On the 40th anniversary of the war, Amory Lovins of The Rocky Mountain Institute wrote for National Geographic:

"The results were stunning. During 1977–85, the U.S. economy grew 27 percent, oil use fell 17 percent, oil imports fell 50 percent, and imports from the Persian Gulf fell 87 percent; they’d have reached zero in 1986 had President Reagan not reversed the policy. Oil burned per dollar of GDP fell by 35 percent in eight years, or an average of 5.2 percent per year—enough to displace a Persian Gulf’s worth of net imports every two and a half years." 
Burning oil fields Kuwait. Image shows landscpae with 3 fires in the foreground and background.
Burning oil fields in Kuwait in 1991.

Peter Turnley / Getty Images

Lovins continues, describing how U.S. forces have intervened in the Persian Gulf four times since to protect its oil supply.

"The Gulf hasn’t become more stable.

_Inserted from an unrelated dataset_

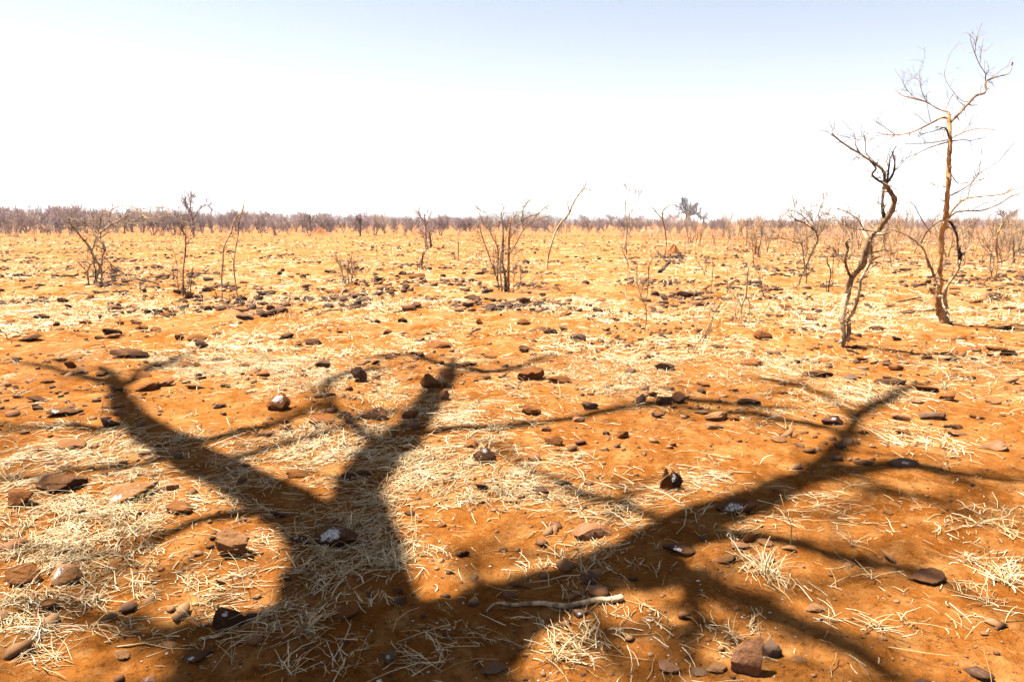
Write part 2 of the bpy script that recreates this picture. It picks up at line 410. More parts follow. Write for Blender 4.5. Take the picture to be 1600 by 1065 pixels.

Readiness for such interventions costs a half-trillion dollars per year—about ten times what we pay for oil from the Gulf, and rivaling total defense expenditures at the height of the Cold War. And burning oil emits two-fifths of fossil carbon, so abundant oil only speeds dangerous climate change that destabilizes the world and multiplies security threats."

And now we have Russia. While the U.S. is watching from the sidelines for now, a lot more people are thinking this way. Sammy Roth writes about Carter in the Los Angeles Times in an article titled "One way to combat Russia? Move faster on clean energy."

“There’s been a lot of concern about dependence on Russian [natural] gas, and whether that inhibits countries’ ability to stand up to Russia,” Erin Sikorsky, director of the Washington, D.C.-based Center for Climate and Security, told Roth. “The more that countries can wean themselves off oil and gas and move toward renewables, the more independence they have in terms of action.”

Tweet with Adrian. Pictured is a screenshot of a DM on Twitter.

Twitter

As Adrian Hiel of Energy Cities in Brussels notes, the Russian attack has changed a lot of the thinking in Europe and opened "a world of possibilities that hadn't existed previously." Change is in the air, and even fist pump for heat pump skeptics like me who called for efficiency first are beginning to come around to McKibbon's rallying cry: Heat pumps for peace and freedom!